Which lines in the material below contain the word "objects"? Copy each of them.
------------------------------------------------
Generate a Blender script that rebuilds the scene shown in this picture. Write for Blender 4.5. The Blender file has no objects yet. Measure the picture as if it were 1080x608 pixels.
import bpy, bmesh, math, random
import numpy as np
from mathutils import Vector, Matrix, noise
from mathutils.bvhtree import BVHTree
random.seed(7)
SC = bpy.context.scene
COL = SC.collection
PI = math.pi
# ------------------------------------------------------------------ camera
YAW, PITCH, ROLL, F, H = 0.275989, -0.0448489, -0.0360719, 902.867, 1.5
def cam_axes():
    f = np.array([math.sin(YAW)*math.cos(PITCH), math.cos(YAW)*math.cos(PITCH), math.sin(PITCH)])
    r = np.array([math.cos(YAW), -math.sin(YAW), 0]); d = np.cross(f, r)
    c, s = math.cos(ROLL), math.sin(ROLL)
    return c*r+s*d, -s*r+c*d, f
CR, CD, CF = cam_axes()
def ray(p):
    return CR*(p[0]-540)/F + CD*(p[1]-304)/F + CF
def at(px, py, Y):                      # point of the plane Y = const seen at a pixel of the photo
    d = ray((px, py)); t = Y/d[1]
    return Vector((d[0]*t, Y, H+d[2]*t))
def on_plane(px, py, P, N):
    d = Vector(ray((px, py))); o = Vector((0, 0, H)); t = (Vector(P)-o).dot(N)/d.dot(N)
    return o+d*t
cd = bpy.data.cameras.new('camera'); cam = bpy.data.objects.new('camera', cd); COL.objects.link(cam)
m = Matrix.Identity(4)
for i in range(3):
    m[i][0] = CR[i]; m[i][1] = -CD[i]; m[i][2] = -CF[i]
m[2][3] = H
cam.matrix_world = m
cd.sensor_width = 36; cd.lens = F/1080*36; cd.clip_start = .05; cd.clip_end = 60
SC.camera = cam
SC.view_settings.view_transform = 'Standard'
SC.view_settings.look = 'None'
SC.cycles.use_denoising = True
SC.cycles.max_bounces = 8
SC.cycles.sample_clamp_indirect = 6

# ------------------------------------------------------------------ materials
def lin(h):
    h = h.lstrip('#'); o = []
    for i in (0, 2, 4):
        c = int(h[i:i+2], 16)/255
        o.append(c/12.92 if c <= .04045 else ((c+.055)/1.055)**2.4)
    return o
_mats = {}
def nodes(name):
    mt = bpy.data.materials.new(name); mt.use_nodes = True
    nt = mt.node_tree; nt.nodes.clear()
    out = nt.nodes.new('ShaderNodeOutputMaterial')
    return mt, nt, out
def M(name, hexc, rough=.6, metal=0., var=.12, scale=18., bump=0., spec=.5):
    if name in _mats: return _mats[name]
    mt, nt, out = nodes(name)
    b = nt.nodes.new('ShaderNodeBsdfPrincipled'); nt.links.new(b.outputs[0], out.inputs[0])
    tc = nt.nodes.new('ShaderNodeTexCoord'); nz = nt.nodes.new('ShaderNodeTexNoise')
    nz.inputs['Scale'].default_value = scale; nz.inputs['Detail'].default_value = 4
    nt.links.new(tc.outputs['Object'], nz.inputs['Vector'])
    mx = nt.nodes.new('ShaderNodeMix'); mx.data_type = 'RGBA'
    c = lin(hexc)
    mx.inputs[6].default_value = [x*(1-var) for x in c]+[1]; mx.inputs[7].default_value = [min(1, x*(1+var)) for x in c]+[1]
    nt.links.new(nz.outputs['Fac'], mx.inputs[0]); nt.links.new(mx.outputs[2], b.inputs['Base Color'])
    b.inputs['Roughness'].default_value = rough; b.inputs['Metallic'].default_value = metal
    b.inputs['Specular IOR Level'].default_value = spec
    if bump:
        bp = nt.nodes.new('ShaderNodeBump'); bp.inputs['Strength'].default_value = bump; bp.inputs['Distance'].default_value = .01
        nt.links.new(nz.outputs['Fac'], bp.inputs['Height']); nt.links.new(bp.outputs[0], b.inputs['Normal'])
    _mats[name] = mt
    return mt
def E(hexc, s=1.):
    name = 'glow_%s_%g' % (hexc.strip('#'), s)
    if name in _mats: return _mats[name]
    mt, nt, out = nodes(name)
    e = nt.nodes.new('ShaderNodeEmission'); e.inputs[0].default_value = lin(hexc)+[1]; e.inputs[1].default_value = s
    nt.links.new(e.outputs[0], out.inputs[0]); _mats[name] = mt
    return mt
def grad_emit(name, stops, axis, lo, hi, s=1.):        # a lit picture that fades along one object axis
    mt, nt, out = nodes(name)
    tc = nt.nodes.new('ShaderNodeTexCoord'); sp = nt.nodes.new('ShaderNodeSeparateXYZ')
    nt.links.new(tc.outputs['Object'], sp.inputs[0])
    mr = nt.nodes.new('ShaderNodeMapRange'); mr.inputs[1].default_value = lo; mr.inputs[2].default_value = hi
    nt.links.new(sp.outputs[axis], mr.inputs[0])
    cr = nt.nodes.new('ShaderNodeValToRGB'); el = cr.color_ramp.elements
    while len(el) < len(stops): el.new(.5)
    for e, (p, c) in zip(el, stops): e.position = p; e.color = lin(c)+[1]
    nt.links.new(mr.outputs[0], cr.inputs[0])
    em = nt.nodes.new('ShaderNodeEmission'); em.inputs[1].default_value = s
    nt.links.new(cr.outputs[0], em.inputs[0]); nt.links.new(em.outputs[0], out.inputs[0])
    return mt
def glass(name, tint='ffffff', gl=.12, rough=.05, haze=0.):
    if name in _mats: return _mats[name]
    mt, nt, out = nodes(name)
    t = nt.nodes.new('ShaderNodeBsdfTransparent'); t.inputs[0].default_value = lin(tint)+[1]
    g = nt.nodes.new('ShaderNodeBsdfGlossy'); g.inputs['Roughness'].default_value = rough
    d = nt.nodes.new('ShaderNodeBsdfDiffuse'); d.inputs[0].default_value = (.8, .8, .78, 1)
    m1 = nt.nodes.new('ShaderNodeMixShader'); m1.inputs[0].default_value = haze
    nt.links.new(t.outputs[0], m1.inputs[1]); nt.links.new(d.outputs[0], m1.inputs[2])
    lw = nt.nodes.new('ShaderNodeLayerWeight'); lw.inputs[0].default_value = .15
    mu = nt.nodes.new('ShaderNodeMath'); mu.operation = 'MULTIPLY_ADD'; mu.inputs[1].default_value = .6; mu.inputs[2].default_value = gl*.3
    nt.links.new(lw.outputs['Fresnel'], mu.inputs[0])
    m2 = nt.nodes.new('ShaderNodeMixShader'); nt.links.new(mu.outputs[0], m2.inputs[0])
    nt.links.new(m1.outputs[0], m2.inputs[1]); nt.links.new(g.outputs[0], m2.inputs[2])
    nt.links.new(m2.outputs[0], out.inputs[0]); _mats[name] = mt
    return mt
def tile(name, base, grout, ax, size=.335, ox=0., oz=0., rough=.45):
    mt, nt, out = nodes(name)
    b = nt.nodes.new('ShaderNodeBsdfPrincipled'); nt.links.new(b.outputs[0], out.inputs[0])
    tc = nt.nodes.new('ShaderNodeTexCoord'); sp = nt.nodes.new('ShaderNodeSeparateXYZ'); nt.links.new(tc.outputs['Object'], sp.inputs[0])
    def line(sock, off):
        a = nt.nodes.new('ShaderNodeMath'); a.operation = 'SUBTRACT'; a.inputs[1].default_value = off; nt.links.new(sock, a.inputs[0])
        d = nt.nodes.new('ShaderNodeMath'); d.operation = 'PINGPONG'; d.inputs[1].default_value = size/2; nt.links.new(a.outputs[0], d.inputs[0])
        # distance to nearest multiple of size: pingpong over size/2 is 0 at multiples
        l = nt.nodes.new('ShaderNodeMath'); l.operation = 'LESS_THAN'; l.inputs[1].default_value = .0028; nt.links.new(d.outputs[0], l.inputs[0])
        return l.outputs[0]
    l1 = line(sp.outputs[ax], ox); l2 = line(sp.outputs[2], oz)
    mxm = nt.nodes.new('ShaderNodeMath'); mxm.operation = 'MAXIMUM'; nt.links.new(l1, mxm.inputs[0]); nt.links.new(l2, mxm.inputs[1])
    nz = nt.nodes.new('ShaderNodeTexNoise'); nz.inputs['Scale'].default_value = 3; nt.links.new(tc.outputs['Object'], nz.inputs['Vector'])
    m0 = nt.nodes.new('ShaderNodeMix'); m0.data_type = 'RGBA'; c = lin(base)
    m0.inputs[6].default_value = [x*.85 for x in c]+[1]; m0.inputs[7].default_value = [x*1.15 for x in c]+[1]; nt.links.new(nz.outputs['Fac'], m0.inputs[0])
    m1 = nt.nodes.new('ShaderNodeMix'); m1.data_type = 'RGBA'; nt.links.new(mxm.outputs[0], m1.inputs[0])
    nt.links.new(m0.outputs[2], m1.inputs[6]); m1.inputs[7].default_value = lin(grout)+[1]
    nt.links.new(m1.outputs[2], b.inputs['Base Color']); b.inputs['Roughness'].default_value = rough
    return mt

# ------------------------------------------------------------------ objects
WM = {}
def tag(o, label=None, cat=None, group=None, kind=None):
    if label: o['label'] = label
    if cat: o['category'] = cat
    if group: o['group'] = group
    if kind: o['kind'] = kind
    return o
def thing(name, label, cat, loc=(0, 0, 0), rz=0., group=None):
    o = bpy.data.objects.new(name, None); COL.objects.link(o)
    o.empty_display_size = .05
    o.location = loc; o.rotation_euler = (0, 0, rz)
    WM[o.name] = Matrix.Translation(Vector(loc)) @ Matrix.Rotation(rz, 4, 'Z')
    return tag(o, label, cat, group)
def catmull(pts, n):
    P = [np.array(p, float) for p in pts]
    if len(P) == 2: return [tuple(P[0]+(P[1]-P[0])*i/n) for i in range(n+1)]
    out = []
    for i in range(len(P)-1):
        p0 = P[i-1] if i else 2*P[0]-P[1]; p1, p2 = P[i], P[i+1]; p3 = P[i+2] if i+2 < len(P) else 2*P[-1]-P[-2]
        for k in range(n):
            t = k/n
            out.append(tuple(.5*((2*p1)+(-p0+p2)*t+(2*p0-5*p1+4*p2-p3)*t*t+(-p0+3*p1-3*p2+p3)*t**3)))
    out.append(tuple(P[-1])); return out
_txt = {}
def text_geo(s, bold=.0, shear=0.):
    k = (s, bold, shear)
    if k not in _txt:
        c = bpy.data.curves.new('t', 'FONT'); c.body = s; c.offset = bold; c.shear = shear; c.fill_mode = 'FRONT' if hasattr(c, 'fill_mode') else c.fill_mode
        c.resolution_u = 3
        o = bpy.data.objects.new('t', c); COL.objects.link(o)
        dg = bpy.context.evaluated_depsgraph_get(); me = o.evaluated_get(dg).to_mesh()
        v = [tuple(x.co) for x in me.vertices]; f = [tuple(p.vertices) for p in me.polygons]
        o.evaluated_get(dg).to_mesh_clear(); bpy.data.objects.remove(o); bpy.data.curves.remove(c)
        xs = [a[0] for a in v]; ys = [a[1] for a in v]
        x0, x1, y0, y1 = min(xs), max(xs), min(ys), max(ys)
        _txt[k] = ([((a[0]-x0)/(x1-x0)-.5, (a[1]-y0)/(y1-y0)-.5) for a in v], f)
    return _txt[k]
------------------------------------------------
__Written response__:
Generate a Blender script that rebuilds the scene shown in this picture. Write for Blender 4.5. The Blender file has no objects yet. Measure the picture as if it were 1080x608 pixels.
cd = bpy.data.cameras.new('camera'); cam = bpy.data.objects.new('camera', cd); COL.objects.link(cam)
# ------------------------------------------------------------------ objects
    o = bpy.data.objects.new(name, None); COL.objects.link(o)
        o = bpy.data.objects.new('t', c); COL.objects.link(o)
        o.evaluated_get(dg).to_mesh_clear(); bpy.data.objects.remove(o); bpy.data.curves.remove(c)